Off the field, Sinicropi was upbeat about the recently completed season.

“Business-wise, it is gratifying that we are still trending up and people still like and appreciate what we are doing. It is incredibly satisfying to work as hard as we do and then to open the gates and see people having fun. To see the number of people in the stands that are wearing the team’s colors is heartwarming. If we succeed in helping them have a good time, but more importantly making memories with their family and friends, that is what it is all about.”

While things have calmed down a bit for the Crosscutters staff, plans for the 2020 season are already underway, and Sinicropi said he team’s relationship with the Phillies is on solid ground.

“We’ve been with them since 2007, and our relationship has gone better than you could have ever expected. The Phillies are an organization that takes you in, makes you feel part of them as much as they possibly can. We are the only team in the Phillies organization that they don’t own a piece of, but you would never know it. They treat us the same as everyone else, and it has always been like that.

“Things have changed over the years in baseball like they have in other businesses, and we’ve had discussions with the Phillies about things they may want to invest in regarding improvements in our facilities. Those discussions are on-going.
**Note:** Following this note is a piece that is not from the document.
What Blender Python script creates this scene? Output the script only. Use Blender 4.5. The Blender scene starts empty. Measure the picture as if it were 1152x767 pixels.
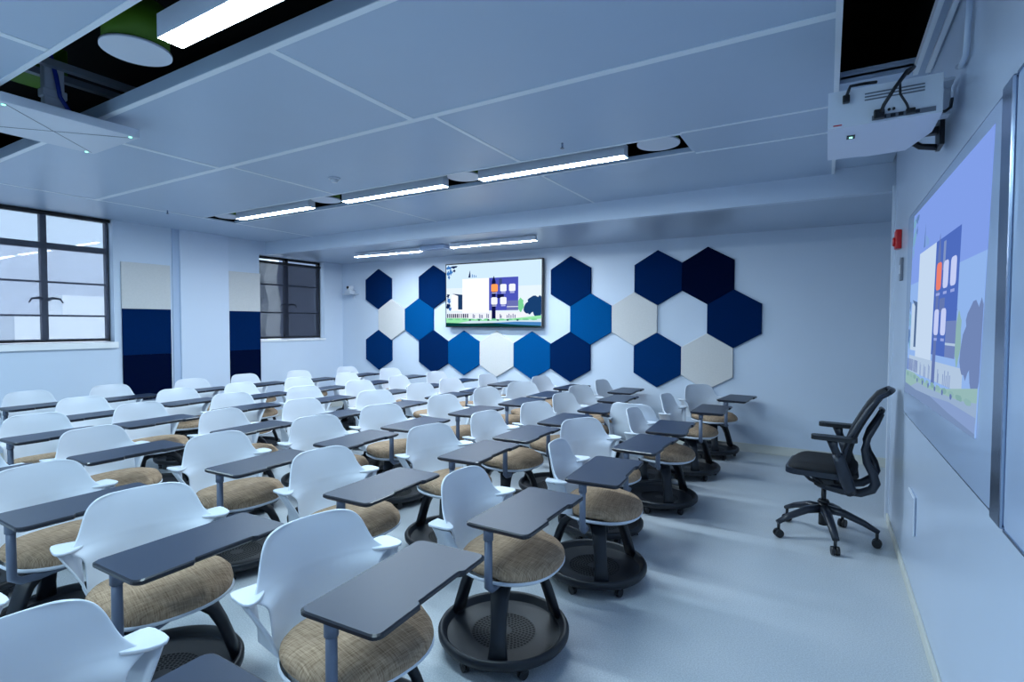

“In the next few months, some changes will be taking place. The visitor’s clubhouse will be redone and made bigger. The umpire’s facilities will be updated. On the players side the things we’d like to do included modernizing the home team clubhouse and providing a workout room, which MLB teams are pretty much requiring now. Currently, the team conducts many of their workouts at the Y, and the goal is to have a full workout facility on site.”

The recent field improvements made possible by MLB has resulted in making venerable Bowman Field one of the very best playing fields in Minor League Baseball.

“Even the Major League players that come in here for the Little League Classic game love the field,” Sinicropi related. “The field is taken care of in a slightly different way than even some of the Major League stadiums. They take good care of the field, and it is really pristine.”

While Opening Day 2020 is a long winter’s wait away it’s reassuring to know the Crosscutters remain a community treasure regardless of their won/lost record.

(Note: It is impossible to write this dateline without the remembrances of the horrific events of September 11, 2001, when the world as we knew it at the time changed forever. May none of us forget the innocent lives of those lost and the heroics of the brave men and women who continue their dedicated service to make our lives safe.)